A coté de cela, je rencontre tous les jours des personnes issues de la fac et ayant un très bon niveau
On peut se demander si ceux qui trouvent difficilement du travail sont ceux qui ne sont pas au niveau ou si l'hétérogénéité des niveaux dévalorise la filière toute entière
D'un côté, tout à fait d'accord avec votre point de vue, l'université est avant tout le lieu d'apprentissage et de recherche sur des "disciplines" et doit le rester.
d'un autre côté, je m'aperçois que vous êtes vous-mêmes professeur, et donc cela fait longtemps que pour vous la question du débouché est éludée..., qu'en est-il de celle des étudiants de cette voie qui après les 1ères années fleuries, s'aperçoivent que dans 1 ou 2 ans il faudra chercher du boulot et de des 90% qui n'ont rien trouvé ou si peu 1 ou 2 ans passés la fin de leurs études ?
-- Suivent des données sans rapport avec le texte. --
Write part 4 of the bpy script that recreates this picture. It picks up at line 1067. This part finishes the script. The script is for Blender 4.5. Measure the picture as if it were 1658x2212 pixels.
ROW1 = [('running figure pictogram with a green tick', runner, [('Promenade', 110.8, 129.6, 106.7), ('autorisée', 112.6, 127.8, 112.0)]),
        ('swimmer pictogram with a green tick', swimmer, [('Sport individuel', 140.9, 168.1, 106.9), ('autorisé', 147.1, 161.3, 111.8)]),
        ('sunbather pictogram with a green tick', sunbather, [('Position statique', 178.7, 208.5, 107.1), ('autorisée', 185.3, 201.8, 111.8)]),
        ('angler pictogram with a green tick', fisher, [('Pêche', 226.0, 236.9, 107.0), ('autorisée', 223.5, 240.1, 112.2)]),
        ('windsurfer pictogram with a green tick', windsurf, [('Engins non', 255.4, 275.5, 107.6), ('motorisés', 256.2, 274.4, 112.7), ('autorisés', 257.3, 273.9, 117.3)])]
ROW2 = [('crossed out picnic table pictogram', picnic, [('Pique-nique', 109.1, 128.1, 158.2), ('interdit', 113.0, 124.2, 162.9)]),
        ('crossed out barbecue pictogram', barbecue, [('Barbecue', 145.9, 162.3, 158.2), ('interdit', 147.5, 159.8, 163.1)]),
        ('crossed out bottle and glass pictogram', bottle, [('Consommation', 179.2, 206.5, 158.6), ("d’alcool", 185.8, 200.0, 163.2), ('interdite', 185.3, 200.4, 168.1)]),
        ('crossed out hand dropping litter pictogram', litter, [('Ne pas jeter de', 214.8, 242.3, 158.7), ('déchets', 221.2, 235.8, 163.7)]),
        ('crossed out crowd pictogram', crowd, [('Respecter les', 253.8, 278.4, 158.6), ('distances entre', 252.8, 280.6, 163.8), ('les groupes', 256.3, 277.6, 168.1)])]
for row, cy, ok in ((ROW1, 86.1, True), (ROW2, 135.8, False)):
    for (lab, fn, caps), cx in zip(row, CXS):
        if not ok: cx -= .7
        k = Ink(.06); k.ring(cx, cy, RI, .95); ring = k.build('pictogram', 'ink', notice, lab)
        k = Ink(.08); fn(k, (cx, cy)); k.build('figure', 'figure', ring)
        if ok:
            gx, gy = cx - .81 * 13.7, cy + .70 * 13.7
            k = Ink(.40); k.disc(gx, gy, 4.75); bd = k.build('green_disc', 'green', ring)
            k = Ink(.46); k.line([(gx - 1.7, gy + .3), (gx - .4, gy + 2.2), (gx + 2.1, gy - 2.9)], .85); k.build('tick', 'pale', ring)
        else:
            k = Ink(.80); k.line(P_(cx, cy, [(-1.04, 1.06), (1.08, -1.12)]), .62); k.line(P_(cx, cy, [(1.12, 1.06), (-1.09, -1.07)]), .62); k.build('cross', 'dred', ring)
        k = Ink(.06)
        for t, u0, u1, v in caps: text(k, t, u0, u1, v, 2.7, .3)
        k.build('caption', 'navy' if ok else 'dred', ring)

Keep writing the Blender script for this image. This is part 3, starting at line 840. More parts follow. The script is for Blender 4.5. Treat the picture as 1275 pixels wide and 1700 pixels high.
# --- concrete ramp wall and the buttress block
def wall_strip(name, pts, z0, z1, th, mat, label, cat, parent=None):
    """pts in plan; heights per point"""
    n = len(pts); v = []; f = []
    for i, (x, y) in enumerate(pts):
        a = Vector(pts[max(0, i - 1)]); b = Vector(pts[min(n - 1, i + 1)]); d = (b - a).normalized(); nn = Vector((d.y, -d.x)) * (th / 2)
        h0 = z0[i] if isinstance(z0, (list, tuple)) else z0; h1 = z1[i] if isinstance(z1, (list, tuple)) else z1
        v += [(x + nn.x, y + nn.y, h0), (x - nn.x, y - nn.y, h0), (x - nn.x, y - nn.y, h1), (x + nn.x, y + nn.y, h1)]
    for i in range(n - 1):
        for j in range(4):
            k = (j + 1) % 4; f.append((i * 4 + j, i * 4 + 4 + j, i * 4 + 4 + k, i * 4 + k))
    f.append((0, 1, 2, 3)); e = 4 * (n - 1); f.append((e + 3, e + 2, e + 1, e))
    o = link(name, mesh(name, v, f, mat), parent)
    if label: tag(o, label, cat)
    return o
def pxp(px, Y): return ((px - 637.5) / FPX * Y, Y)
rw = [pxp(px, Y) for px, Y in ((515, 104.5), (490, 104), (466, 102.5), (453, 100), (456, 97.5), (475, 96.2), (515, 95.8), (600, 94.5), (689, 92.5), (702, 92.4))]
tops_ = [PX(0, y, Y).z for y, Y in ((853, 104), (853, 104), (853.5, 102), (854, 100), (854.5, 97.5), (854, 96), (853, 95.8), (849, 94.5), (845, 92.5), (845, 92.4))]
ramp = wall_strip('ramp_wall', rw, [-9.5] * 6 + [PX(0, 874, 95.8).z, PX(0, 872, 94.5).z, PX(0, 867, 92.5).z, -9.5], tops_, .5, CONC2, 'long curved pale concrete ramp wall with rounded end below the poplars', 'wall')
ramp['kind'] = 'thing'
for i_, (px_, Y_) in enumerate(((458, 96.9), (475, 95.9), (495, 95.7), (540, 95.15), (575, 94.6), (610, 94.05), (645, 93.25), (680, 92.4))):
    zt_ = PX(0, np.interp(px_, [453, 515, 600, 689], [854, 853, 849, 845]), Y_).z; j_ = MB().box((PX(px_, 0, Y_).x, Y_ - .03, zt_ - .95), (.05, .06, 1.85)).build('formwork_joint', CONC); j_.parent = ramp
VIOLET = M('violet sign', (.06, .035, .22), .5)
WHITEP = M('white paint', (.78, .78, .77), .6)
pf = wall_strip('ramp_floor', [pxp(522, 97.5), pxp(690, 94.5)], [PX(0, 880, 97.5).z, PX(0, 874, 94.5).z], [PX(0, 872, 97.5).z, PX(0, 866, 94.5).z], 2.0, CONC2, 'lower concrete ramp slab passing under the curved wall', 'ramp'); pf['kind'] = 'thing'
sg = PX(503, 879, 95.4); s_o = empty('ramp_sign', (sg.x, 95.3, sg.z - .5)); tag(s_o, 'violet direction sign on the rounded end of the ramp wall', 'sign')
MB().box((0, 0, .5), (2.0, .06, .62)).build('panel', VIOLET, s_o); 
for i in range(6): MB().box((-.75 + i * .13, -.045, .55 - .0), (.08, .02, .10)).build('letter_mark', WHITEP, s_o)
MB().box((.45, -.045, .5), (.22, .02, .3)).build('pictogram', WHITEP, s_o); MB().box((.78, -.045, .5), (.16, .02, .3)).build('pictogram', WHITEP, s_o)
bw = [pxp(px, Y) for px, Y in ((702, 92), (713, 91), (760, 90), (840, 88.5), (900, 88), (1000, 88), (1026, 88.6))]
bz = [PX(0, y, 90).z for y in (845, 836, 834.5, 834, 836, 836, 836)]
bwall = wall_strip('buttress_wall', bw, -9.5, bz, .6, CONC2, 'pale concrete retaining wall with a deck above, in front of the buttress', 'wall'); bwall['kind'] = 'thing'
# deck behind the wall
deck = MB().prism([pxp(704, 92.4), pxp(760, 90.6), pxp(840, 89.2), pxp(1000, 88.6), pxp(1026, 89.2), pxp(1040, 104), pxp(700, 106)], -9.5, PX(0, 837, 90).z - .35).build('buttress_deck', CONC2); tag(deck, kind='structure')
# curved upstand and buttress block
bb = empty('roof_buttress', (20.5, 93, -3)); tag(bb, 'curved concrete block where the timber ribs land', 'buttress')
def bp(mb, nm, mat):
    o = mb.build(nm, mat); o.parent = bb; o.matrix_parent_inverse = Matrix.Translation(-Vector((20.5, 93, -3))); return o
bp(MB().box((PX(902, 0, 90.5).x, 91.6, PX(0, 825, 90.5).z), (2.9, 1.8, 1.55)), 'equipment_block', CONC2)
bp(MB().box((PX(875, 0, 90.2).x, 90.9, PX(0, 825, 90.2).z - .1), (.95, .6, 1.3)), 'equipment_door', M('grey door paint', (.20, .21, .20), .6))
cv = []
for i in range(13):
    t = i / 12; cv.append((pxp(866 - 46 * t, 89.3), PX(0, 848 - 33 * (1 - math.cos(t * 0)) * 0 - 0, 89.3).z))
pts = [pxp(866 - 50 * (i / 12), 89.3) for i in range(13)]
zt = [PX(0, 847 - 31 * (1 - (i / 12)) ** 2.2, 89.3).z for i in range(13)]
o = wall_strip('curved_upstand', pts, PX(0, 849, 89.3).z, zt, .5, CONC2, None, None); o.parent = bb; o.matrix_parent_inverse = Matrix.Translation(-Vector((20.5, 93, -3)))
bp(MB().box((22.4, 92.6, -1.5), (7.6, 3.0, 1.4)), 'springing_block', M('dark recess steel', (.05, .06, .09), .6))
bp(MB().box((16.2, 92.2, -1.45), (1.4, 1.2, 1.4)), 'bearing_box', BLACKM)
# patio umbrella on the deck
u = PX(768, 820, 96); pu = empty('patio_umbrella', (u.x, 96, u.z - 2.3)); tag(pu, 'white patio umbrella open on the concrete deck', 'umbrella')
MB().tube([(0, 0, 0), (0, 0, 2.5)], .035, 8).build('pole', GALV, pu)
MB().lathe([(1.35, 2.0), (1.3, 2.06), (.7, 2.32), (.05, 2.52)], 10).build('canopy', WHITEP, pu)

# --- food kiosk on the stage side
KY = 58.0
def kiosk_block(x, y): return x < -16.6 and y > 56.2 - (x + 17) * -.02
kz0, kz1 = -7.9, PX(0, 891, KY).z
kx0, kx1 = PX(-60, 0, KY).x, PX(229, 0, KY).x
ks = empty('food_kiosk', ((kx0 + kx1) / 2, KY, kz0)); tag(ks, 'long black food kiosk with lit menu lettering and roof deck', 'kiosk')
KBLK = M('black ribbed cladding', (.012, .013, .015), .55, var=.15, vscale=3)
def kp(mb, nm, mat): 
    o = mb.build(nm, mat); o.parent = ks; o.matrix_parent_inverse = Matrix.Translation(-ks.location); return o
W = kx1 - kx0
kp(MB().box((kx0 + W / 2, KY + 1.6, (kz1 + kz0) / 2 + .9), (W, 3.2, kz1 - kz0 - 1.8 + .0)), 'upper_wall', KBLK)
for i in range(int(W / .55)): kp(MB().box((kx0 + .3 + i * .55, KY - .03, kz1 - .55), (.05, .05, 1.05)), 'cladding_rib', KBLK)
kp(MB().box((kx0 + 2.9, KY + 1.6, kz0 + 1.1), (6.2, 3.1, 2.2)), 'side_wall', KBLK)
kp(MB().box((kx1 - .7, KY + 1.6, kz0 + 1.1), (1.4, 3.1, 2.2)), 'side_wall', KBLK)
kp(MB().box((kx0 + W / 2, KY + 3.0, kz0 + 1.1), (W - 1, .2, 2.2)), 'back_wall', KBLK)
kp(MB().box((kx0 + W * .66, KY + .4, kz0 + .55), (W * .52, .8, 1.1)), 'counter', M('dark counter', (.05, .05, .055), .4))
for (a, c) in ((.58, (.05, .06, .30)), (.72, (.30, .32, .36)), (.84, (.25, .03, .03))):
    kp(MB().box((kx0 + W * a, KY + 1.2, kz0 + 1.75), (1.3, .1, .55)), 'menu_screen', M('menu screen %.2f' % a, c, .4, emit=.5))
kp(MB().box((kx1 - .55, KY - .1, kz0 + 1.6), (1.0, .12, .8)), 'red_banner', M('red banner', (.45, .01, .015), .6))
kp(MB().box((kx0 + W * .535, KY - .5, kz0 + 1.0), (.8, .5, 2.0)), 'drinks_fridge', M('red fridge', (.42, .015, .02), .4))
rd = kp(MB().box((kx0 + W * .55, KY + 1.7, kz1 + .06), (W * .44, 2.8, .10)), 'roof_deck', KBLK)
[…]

Je voudrais bien avoir les sources de ce 90%... Pour le reste, je ne peux que répéter ce que j'ai dit dans le billet : la "professionnalisation" des études est une jolie expression tout ce qu'il y a de plus creuse ; il faudrait plutôt que les entreprises reconnaissent les compétences qu'acquièrent déjà les étudiants dans la plupart des filières et acceptent que c'est à eux aussi de faire un travail de formation (il y aurait long à dire, sur ce dernier, sur la vaste fumisterie que constituent a plupart des stages...).